THE TASK: Select all lines in the records that include "finishes".

========================================================================

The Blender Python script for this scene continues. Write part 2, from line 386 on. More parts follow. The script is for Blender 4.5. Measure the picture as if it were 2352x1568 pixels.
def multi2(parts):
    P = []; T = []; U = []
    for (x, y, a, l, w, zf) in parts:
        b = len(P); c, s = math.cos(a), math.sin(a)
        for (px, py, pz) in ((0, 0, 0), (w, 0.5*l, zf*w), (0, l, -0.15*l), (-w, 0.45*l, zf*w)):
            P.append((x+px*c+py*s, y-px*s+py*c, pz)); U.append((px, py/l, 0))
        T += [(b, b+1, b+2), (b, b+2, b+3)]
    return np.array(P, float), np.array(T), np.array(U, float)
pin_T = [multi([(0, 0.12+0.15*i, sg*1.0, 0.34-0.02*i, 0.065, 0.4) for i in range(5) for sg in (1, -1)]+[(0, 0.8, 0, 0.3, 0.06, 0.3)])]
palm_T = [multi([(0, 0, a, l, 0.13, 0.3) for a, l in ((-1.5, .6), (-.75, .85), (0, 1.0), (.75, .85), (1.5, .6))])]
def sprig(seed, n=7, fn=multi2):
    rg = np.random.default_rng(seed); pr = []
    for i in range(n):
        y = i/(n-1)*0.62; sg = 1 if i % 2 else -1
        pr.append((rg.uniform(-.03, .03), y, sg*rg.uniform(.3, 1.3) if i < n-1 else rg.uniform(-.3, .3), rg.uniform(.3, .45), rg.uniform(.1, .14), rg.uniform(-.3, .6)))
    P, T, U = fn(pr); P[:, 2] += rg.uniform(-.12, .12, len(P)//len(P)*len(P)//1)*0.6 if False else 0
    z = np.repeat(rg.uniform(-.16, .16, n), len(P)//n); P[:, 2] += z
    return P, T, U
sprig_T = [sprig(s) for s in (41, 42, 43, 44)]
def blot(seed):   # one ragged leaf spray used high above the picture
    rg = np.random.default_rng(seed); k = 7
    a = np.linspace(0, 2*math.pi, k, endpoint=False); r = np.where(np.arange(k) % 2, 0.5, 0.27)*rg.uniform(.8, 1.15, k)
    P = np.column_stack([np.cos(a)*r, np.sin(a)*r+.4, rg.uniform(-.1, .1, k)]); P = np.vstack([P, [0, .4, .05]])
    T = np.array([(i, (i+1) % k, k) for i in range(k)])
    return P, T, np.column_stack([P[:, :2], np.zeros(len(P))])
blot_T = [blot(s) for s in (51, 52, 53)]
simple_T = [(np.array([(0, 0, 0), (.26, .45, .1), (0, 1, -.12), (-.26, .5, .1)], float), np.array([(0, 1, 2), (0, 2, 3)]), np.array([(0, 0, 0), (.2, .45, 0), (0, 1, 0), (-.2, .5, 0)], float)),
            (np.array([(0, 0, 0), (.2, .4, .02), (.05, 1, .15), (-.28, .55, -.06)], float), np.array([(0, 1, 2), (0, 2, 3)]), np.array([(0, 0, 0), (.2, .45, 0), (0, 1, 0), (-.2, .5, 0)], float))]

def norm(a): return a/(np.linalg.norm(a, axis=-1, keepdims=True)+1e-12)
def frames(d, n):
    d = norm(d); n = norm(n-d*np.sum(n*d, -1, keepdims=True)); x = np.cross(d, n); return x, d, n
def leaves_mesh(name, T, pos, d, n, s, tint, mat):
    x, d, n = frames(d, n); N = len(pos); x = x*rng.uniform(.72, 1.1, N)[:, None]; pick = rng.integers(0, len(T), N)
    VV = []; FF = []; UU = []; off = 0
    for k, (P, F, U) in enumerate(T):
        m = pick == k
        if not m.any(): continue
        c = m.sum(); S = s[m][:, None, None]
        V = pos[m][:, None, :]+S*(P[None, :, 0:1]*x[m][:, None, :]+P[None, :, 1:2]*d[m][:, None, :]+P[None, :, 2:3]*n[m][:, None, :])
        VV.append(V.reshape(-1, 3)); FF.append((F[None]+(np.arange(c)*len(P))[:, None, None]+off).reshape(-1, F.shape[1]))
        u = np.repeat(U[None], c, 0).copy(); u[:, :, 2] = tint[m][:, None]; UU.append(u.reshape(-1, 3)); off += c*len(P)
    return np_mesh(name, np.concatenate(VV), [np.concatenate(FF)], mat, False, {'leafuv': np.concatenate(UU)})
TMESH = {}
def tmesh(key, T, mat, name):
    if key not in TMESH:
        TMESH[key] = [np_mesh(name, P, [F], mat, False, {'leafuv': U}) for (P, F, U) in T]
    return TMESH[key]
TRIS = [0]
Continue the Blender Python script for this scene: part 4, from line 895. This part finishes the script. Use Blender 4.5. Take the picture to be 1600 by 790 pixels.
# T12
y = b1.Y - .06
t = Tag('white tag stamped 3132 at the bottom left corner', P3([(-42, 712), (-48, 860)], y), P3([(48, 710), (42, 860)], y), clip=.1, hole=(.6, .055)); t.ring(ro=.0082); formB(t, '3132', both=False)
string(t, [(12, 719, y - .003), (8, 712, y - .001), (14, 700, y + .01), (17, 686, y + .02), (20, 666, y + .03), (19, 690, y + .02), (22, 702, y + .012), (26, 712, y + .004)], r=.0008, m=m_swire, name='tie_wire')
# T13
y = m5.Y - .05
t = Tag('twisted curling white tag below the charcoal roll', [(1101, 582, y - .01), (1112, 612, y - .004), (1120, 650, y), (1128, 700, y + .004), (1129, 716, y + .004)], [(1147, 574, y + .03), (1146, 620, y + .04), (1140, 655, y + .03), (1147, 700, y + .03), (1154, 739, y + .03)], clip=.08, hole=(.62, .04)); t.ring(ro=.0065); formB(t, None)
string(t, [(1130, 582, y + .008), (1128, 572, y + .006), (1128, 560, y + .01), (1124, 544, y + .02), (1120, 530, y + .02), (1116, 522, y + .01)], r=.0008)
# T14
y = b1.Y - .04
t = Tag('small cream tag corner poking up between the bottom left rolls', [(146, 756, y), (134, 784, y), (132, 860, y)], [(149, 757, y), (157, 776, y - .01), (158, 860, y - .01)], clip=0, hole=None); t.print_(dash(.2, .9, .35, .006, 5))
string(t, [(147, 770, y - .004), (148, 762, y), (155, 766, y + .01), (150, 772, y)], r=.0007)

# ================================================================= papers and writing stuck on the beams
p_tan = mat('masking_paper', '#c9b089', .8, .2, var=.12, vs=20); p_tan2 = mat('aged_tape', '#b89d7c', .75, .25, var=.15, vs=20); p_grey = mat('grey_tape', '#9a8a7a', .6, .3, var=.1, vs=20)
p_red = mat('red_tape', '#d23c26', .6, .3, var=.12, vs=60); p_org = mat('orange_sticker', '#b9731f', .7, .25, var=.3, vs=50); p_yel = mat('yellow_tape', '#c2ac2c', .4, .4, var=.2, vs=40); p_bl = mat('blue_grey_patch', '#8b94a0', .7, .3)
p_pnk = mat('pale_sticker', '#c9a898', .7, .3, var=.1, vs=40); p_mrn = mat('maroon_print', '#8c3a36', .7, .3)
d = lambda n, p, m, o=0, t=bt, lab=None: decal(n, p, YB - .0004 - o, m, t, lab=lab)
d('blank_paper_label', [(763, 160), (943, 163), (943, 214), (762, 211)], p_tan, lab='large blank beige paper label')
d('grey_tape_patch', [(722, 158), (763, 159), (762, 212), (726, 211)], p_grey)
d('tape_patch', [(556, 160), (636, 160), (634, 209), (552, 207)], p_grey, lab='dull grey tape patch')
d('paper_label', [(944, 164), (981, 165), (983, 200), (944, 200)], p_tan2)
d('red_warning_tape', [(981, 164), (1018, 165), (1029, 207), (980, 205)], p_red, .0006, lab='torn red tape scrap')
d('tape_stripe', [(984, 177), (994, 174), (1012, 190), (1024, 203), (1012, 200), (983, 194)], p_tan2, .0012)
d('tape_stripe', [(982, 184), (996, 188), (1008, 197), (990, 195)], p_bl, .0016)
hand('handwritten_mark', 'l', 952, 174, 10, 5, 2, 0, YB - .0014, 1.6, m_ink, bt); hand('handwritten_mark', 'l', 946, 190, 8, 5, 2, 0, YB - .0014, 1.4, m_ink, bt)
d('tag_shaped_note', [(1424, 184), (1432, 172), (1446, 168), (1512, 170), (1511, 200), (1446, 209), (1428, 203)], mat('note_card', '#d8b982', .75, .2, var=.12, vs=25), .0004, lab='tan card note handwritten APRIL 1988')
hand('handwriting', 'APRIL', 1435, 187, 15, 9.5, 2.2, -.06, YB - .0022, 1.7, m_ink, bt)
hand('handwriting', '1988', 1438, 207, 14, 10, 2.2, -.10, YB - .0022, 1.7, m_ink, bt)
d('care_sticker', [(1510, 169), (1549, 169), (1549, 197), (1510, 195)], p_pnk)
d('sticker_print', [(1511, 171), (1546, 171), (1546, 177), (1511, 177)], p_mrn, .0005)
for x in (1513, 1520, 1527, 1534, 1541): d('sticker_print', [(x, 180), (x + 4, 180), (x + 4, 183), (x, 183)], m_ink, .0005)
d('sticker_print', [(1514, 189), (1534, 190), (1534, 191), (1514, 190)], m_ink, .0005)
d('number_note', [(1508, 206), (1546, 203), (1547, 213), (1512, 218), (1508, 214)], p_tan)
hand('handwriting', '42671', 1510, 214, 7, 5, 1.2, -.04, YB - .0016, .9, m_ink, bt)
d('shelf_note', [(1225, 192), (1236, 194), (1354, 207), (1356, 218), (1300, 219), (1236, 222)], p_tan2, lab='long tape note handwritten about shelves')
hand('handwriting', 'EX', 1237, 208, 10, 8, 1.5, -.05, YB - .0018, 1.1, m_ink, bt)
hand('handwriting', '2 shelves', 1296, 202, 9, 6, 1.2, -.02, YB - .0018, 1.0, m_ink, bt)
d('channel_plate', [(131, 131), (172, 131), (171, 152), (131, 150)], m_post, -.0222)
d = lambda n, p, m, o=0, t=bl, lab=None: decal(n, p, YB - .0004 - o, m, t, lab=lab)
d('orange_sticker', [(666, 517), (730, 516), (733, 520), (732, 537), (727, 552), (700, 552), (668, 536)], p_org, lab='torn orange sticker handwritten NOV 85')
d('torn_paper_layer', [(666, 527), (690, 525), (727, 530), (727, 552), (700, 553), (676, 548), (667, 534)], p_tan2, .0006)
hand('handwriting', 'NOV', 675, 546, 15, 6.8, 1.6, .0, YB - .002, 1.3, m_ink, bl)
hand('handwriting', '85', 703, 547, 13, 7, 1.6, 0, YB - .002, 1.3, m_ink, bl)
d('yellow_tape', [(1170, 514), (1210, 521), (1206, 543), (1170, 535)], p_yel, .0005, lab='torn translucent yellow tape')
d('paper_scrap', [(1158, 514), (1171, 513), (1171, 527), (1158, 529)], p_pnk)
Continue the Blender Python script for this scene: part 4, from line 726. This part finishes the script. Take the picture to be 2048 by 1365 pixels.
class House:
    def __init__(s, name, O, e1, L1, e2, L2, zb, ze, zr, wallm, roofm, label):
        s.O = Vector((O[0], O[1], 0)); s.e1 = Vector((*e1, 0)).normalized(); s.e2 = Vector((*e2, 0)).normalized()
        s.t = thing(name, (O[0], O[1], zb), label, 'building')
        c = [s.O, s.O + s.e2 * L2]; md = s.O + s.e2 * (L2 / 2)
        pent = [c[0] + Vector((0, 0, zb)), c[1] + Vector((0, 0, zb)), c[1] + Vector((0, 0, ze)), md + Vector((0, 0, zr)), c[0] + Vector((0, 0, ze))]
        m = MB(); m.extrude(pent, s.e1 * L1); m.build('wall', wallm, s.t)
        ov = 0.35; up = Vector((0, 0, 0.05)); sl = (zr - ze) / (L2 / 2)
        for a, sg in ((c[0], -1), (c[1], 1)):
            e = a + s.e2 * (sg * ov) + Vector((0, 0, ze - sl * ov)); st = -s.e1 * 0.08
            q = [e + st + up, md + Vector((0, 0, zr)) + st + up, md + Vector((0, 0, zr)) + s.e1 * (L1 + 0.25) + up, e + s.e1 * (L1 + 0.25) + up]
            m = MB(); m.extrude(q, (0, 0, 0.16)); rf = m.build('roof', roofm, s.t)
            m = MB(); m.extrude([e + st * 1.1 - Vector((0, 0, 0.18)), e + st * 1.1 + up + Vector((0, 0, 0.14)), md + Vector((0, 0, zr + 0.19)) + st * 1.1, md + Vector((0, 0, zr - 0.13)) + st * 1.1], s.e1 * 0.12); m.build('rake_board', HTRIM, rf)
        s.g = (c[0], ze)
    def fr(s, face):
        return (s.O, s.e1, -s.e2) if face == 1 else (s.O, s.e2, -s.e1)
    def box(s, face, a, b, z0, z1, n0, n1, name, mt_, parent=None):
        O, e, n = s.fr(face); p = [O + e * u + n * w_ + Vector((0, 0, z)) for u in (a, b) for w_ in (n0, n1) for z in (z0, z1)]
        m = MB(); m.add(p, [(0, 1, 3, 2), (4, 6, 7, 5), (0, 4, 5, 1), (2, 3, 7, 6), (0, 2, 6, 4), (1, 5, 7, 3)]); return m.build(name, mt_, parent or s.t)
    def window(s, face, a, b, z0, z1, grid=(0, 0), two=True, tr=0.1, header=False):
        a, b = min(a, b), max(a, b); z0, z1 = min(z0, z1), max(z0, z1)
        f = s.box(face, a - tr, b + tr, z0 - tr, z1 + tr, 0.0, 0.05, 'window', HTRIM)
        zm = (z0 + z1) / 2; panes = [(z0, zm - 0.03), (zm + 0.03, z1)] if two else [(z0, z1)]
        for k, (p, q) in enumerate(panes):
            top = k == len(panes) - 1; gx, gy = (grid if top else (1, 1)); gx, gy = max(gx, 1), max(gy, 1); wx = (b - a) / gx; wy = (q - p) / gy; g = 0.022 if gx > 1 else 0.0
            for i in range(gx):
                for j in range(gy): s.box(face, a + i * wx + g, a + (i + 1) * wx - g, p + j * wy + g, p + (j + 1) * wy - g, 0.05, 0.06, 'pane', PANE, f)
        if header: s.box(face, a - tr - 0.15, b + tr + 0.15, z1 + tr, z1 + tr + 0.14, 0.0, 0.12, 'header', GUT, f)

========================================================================

FULL OUTPUT:
Continue the Blender Python script for this scene: part 4, from line 895. This part finishes the script. Use Blender 4.5. Take the picture to be 1600 by 790 pixels.
Continue the Blender Python script for this scene: part 4, from line 726. This part finishes the script. Take the picture to be 2048 by 1365 pixels.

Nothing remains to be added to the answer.